>> START Listed entries
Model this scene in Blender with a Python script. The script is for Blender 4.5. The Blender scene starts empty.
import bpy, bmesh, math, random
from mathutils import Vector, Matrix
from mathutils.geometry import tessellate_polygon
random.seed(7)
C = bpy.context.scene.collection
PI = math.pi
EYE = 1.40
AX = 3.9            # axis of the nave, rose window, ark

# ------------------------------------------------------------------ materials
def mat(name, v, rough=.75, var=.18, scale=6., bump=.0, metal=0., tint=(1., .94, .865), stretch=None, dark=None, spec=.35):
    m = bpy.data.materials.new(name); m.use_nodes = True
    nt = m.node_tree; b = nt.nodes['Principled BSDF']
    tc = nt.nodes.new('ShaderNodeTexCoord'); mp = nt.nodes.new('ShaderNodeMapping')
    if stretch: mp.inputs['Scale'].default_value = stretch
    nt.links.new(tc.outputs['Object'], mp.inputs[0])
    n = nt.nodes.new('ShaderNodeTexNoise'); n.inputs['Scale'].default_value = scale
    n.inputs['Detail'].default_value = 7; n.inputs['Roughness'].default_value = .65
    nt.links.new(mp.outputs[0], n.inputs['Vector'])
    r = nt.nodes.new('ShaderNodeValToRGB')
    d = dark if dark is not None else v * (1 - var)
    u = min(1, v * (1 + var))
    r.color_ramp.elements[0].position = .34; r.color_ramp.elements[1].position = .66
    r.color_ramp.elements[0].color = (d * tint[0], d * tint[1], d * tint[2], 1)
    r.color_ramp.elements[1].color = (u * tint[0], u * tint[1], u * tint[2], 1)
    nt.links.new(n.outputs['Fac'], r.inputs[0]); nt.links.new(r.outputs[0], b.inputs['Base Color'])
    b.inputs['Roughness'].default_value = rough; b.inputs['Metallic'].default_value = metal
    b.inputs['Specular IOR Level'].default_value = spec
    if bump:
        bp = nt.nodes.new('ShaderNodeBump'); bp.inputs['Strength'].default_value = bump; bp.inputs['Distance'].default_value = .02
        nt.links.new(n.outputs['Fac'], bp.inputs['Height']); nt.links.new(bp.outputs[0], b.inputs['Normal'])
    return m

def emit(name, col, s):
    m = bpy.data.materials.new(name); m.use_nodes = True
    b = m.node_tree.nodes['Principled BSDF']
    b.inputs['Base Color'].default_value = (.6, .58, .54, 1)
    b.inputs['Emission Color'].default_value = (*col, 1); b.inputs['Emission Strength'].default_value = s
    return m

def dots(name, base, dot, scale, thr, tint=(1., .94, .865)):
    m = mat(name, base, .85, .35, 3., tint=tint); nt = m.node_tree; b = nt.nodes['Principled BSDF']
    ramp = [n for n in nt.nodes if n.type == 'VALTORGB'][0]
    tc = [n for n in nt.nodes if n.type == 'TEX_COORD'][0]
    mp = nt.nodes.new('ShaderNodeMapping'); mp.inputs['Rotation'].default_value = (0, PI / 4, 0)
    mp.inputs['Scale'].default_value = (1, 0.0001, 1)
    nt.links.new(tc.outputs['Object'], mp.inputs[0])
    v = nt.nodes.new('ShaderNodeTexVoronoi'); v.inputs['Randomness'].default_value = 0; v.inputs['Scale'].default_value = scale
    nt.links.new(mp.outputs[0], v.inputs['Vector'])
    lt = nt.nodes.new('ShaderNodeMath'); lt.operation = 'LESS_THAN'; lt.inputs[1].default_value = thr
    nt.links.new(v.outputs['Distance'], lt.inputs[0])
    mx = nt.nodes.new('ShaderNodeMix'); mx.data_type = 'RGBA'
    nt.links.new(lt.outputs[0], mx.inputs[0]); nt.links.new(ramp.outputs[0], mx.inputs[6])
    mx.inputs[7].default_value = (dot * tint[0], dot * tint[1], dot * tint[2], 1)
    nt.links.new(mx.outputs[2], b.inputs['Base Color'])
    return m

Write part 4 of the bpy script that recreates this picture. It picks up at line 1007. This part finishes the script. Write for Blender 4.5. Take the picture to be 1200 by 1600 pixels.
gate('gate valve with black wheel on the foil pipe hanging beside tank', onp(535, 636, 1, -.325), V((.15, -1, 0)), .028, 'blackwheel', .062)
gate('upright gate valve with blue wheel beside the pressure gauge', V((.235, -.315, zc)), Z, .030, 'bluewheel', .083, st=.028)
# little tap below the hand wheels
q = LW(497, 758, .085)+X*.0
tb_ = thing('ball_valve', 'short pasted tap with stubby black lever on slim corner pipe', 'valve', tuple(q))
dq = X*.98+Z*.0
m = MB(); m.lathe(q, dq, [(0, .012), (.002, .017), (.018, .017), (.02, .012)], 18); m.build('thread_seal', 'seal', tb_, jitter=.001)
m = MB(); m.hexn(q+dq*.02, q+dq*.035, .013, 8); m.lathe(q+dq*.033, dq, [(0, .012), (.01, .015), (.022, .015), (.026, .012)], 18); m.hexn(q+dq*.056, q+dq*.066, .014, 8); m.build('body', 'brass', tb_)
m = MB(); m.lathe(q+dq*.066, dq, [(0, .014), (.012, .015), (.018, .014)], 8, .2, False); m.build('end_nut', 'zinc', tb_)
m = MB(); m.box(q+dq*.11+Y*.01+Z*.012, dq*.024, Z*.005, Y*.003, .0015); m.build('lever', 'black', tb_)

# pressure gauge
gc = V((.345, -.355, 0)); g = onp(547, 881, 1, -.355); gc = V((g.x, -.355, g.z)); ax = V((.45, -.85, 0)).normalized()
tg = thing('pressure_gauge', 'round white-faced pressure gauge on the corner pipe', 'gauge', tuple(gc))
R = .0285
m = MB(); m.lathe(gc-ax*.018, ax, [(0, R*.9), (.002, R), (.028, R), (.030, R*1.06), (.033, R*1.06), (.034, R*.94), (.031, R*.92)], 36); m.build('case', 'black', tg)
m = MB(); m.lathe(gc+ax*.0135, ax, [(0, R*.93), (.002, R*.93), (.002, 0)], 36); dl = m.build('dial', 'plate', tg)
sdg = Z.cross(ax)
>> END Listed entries
Request ▸ Copy out precisely the lines from the line with "Write part 4" to the line with "m.build('lever', 'black', tb_)" in the material above, including those two lines and omitting all the rest.

Task solution ▸
Write part 4 of the bpy script that recreates this picture. It picks up at line 1007. This part finishes the script. Write for Blender 4.5. Take the picture to be 1200 by 1600 pixels.
gate('gate valve with black wheel on the foil pipe hanging beside tank', onp(535, 636, 1, -.325), V((.15, -1, 0)), .028, 'blackwheel', .062)
gate('upright gate valve with blue wheel beside the pressure gauge', V((.235, -.315, zc)), Z, .030, 'bluewheel', .083, st=.028)
# little tap below the hand wheels
q = LW(497, 758, .085)+X*.0
tb_ = thing('ball_valve', 'short pasted tap with stubby black lever on slim corner pipe', 'valve', tuple(q))
dq = X*.98+Z*.0
m = MB(); m.lathe(q, dq, [(0, .012), (.002, .017), (.018, .017), (.02, .012)], 18); m.build('thread_seal', 'seal', tb_, jitter=.001)
m = MB(); m.hexn(q+dq*.02, q+dq*.035, .013, 8); m.lathe(q+dq*.033, dq, [(0, .012), (.01, .015), (.022, .015), (.026, .012)], 18); m.hexn(q+dq*.056, q+dq*.066, .014, 8); m.build('body', 'brass', tb_)
m = MB(); m.lathe(q+dq*.066, dq, [(0, .014), (.012, .015), (.018, .014)], 8, .2, False); m.build('end_nut', 'zinc', tb_)
m = MB(); m.box(q+dq*.11+Y*.01+Z*.012, dq*.024, Z*.005, Y*.003, .0015); m.build('lever', 'black', tb_)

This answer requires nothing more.